* [PROBLEM DESCRIPTION]
Output, word for word, every line from the start of the listing down to and including the line that contains "md = sheet.modifiers.new('u', 'SUBSURF');"; include nothing else.

* [SUPPLIED INFORMATION]
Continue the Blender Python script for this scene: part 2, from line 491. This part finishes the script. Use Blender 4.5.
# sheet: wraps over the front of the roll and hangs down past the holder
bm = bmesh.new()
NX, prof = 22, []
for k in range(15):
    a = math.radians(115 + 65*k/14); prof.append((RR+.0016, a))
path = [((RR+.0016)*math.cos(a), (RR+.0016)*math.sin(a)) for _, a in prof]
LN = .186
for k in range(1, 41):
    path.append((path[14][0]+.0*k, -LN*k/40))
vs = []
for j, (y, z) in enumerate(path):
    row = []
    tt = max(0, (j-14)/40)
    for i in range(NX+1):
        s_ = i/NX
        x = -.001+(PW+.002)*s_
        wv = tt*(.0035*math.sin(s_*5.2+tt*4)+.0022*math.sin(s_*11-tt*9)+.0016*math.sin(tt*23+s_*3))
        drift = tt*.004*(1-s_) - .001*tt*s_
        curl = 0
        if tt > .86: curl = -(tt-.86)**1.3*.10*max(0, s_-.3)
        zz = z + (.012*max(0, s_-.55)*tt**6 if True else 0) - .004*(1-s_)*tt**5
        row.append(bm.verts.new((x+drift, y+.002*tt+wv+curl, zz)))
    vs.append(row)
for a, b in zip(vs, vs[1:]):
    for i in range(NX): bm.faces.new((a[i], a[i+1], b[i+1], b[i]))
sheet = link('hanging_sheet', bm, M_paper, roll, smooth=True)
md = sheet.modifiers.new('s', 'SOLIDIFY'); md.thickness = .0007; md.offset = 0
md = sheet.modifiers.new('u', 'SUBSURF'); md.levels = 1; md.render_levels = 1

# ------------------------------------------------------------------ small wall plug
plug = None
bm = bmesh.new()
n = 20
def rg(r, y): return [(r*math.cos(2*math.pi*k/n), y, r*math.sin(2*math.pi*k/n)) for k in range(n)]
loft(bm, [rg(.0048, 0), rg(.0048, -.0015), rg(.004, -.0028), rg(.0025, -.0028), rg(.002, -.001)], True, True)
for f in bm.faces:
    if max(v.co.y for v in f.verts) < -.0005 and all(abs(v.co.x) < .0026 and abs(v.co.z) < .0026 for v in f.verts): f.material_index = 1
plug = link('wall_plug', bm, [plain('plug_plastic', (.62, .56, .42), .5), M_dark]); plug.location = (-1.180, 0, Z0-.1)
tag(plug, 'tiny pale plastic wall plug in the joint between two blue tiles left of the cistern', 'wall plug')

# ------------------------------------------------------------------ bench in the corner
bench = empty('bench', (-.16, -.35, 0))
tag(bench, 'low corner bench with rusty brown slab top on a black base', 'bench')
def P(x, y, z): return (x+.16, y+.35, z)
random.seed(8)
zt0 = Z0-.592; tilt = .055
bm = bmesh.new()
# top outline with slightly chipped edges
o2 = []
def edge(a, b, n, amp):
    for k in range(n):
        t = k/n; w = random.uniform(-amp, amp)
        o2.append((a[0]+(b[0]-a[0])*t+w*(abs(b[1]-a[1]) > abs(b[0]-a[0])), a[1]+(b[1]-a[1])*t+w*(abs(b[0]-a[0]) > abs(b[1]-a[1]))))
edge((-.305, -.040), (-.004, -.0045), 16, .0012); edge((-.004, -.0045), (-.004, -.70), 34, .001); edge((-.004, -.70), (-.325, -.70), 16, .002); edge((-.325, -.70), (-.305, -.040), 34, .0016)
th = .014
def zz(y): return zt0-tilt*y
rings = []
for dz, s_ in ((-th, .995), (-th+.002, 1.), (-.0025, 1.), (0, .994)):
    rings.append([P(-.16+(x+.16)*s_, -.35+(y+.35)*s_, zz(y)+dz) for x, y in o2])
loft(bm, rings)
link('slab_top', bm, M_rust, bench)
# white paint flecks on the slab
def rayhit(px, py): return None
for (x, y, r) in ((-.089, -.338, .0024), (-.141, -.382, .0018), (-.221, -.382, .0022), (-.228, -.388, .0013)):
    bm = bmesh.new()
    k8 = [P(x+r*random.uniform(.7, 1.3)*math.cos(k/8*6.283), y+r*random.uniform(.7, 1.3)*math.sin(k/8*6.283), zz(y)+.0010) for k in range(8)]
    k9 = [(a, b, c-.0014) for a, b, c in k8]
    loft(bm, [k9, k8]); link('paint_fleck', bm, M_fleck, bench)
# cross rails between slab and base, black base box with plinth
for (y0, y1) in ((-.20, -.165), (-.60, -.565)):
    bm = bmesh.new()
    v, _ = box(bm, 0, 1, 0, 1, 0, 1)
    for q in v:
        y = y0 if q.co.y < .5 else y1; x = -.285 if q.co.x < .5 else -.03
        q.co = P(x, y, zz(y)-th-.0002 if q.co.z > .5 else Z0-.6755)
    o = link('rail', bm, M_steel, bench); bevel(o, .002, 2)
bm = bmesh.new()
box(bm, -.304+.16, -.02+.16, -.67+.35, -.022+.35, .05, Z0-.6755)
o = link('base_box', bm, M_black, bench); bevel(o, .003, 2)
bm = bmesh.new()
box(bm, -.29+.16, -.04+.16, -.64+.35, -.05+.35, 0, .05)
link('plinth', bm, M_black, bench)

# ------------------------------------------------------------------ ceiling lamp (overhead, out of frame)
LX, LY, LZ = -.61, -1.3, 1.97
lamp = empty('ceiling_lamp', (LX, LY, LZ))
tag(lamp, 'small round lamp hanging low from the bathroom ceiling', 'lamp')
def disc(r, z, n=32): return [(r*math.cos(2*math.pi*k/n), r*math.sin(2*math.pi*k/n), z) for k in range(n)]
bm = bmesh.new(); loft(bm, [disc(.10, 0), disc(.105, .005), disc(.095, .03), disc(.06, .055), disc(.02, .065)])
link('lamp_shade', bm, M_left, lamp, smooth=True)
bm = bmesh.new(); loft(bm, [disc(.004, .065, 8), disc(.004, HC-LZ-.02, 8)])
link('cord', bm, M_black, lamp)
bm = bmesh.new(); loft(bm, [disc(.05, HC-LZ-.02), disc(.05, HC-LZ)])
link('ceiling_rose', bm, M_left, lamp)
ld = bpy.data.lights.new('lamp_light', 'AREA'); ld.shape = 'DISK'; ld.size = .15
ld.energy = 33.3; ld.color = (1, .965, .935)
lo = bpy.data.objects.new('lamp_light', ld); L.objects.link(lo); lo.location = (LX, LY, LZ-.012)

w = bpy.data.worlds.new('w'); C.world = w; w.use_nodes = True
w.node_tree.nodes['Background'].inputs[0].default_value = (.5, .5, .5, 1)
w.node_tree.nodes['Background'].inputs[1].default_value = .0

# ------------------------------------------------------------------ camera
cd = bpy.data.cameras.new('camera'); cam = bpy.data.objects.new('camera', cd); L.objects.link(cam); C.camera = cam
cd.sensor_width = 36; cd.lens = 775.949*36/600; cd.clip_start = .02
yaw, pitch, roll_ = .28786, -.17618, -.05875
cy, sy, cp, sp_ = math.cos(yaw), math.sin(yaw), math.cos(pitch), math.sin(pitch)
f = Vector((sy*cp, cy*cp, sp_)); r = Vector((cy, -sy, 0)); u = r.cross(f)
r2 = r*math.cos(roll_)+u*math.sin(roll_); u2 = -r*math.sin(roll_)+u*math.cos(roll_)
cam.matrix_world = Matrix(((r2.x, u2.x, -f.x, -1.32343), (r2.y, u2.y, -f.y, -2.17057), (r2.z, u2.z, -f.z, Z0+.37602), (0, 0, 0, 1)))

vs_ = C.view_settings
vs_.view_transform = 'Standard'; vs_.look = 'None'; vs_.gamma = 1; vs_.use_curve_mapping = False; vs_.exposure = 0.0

* [REPLY]
Continue the Blender Python script for this scene: part 2, from line 491. This part finishes the script. Use Blender 4.5.
# sheet: wraps over the front of the roll and hangs down past the holder
bm = bmesh.new()
NX, prof = 22, []
for k in range(15):
    a = math.radians(115 + 65*k/14); prof.append((RR+.0016, a))
path = [((RR+.0016)*math.cos(a), (RR+.0016)*math.sin(a)) for _, a in prof]
LN = .186
for k in range(1, 41):
    path.append((path[14][0]+.0*k, -LN*k/40))
vs = []
for j, (y, z) in enumerate(path):
    row = []
    tt = max(0, (j-14)/40)
    for i in range(NX+1):
        s_ = i/NX
        x = -.001+(PW+.002)*s_
        wv = tt*(.0035*math.sin(s_*5.2+tt*4)+.0022*math.sin(s_*11-tt*9)+.0016*math.sin(tt*23+s_*3))
        drift = tt*.004*(1-s_) - .001*tt*s_
        curl = 0
        if tt > .86: curl = -(tt-.86)**1.3*.10*max(0, s_-.3)
        zz = z + (.012*max(0, s_-.55)*tt**6 if True else 0) - .004*(1-s_)*tt**5
        row.append(bm.verts.new((x+drift, y+.002*tt+wv+curl, zz)))
    vs.append(row)
for a, b in zip(vs, vs[1:]):
    for i in range(NX): bm.faces.new((a[i], a[i+1], b[i+1], b[i]))
sheet = link('hanging_sheet', bm, M_paper, roll, smooth=True)
md = sheet.modifiers.new('s', 'SOLIDIFY'); md.thickness = .0007; md.offset = 0
md = sheet.modifiers.new('u', 'SUBSURF'); md.levels = 1; md.render_levels = 1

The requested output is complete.